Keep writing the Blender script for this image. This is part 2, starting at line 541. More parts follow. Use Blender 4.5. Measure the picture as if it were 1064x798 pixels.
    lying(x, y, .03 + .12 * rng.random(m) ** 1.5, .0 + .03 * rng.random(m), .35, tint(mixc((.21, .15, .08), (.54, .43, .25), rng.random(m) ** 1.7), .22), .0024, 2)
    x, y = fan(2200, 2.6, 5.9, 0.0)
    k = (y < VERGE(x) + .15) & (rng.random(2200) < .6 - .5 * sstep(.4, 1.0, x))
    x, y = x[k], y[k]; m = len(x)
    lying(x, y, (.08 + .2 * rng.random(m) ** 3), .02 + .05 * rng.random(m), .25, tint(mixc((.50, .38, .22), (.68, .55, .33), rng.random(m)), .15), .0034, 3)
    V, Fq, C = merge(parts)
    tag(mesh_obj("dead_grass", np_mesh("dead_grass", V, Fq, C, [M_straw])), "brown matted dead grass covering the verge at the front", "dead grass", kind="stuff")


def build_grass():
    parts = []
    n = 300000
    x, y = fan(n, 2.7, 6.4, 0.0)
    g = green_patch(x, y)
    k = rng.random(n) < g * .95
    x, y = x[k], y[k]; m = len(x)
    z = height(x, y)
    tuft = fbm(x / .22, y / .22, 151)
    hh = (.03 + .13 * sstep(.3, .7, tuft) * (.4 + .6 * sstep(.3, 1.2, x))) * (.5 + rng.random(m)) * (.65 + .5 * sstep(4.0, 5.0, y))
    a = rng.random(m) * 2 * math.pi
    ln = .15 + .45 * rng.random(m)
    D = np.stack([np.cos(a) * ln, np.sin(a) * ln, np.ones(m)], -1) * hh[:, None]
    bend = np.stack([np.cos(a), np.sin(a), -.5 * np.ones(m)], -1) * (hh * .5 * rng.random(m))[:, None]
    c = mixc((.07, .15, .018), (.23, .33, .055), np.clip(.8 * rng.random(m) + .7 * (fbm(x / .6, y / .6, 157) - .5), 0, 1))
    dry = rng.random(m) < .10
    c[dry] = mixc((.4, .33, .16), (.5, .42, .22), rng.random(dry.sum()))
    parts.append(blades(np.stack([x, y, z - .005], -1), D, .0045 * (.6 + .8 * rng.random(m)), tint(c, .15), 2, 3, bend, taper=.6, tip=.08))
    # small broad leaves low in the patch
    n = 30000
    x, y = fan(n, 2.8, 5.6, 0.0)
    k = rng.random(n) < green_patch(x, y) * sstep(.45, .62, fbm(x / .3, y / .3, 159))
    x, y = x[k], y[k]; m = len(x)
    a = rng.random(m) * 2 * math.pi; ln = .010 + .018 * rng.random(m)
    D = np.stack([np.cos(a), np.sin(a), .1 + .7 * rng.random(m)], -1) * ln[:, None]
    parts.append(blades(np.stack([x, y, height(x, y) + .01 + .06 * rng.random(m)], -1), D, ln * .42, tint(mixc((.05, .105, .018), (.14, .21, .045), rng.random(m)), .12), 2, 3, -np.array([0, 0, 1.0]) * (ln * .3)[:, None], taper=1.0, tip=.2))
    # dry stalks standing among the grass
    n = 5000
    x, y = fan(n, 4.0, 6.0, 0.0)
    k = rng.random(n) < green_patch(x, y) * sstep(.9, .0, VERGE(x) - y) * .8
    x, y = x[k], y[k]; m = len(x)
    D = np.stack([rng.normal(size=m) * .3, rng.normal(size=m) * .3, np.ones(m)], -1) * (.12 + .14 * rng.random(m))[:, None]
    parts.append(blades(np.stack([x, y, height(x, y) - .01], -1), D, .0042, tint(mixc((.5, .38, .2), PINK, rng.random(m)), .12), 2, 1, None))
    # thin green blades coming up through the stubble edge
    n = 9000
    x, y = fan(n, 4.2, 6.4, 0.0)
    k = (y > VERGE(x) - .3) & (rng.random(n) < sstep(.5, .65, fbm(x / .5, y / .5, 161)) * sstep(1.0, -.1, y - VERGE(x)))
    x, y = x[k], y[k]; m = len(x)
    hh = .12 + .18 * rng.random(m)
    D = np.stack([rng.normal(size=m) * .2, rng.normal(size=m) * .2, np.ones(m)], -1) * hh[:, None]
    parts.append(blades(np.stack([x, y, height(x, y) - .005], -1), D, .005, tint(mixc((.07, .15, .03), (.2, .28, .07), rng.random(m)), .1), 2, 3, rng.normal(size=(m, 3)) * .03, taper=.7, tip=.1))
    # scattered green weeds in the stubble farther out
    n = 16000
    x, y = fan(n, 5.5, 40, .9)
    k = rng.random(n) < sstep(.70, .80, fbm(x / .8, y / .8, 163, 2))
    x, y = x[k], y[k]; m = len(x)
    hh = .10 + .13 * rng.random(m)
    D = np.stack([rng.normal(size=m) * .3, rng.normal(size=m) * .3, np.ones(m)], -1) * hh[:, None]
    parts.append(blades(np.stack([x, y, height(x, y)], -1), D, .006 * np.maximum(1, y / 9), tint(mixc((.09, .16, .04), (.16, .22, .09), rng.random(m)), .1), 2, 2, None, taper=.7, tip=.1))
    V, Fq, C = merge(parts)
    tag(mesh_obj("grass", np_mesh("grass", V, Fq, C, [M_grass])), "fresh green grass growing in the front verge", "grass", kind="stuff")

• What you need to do
Set down verbatim only the lines between the start of the data above and the line with "matted dead grass", both boundaries included.

• Result of this exercise
Keep writing the Blender script for this image. This is part 2, starting at line 541. More parts follow. Use Blender 4.5. Measure the picture as if it were 1064x798 pixels.
    lying(x, y, .03 + .12 * rng.random(m) ** 1.5, .0 + .03 * rng.random(m), .35, tint(mixc((.21, .15, .08), (.54, .43, .25), rng.random(m) ** 1.7), .22), .0024, 2)
    x, y = fan(2200, 2.6, 5.9, 0.0)
    k = (y < VERGE(x) + .15) & (rng.random(2200) < .6 - .5 * sstep(.4, 1.0, x))
    x, y = x[k], y[k]; m = len(x)
    lying(x, y, (.08 + .2 * rng.random(m) ** 3), .02 + .05 * rng.random(m), .25, tint(mixc((.50, .38, .22), (.68, .55, .33), rng.random(m)), .15), .0034, 3)
    V, Fq, C = merge(parts)
    tag(mesh_obj("dead_grass", np_mesh("dead_grass", V, Fq, C, [M_straw])), "brown matted dead grass covering the verge at the front", "dead grass", kind="stuff")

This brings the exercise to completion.